When you hear “estate planning,” what do you think of? For many people, these words evoke images of immense wealth. But estate planning isn’t just for the wealthy – it’s for everyone. And it’s about more than preserving wealth – it’s about putting you in control of your own legacy. But how can you achieve this worthy goal?

You can start by identifying your estate planning objectives. Here are some of the most common ones:

  • Controlling movement of assets to beneficiaries – During and after your lifetime, you will want to ensure your loved ones receive what you want them to have, and when. Through documents such as a will and a living trust, and techniques involving life insurance and using proper beneficiary designations, you – not the courts – will control the movement of your assets to the desired recipients.
  • Naming someone to make decisions for you if you become incapacitated – Naturally, you hope to stay in good physical and mental shape throughout your life and remain capable of making your own financial and health care decisions.
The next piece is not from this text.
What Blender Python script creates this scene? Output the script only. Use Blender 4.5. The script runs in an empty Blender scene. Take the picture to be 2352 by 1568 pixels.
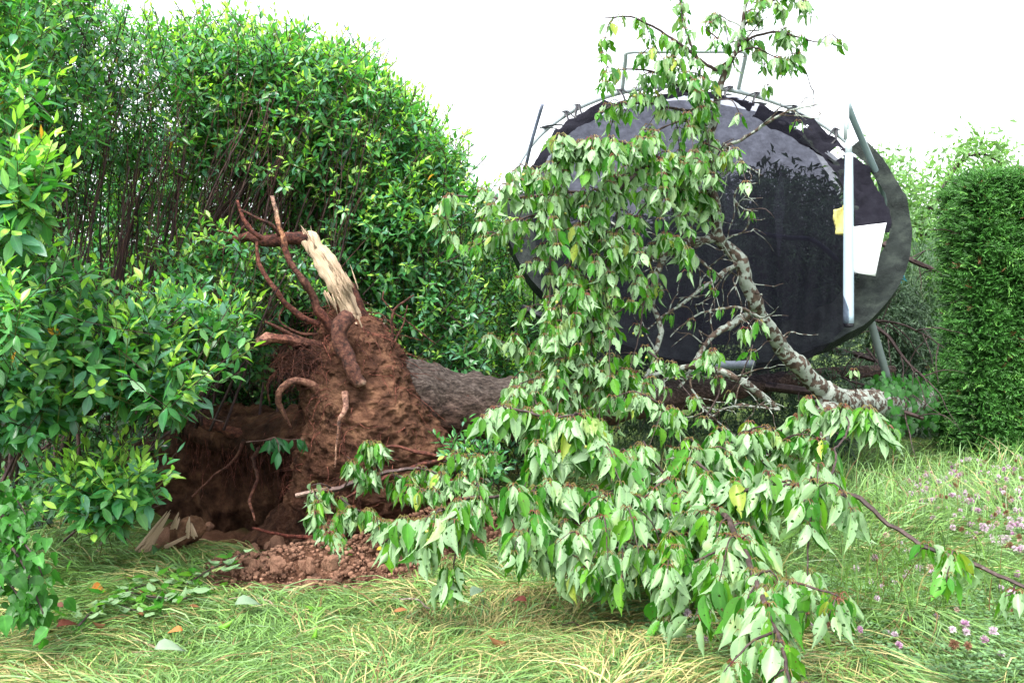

But the future is not ours to see, so, to protect your interests and those of your loved ones, you may want to consider creating arrangements such as a power of attorney, health care directive and a living will. In this way, you’ll still be able to control the key choices that may lie ahead.
  • Providing for minor children or dependents – If you have young children or other dependents, you’ll want to be sure they’ll be looked after if you aren’t around. In your estate plans, you can name a guardian for them. You can also use various estate planning tools, such as life insurance, beneficiary designations and the establishment of a trust to provide the necessary financial resources for your loved ones.
  • Supporting charitable organizations – Leaving something behind for your family is obviously an enormous part of your legacy – but it may also be important to you to provide support for charitable groups whose work you’ve admired. Of course, you can contribute to these organizations while you’re alive, but through strategies such as donor-advised funds and charitable remainder trusts, you can include these groups in your estate plans.
  • Managing taxes efficiently – If you’re likely to have a large estate, your heirs may need to be concerned with income and estate taxes. To help control these taxes, you can take a number of steps, such as making outright gifts to your family during your lifetime, establishing an irrevocable life insurance trust, creating a family limited partnership and making charitable donations.

All the estate-planning strategies and techniques mentioned here can be complex – so, to implement them, you’ll need to work with an estate planning attorney and a tax professional. You may also want to include your financial advisor, who can help ensure your estate planning objectives align with your important financial goals, such as living comfortably in retirement and providing for your children’s or grandchildren’s education.

By identifying your objectives and working with your professional team, you can create an effective estate plan – and help yourself maintain control of your legacy.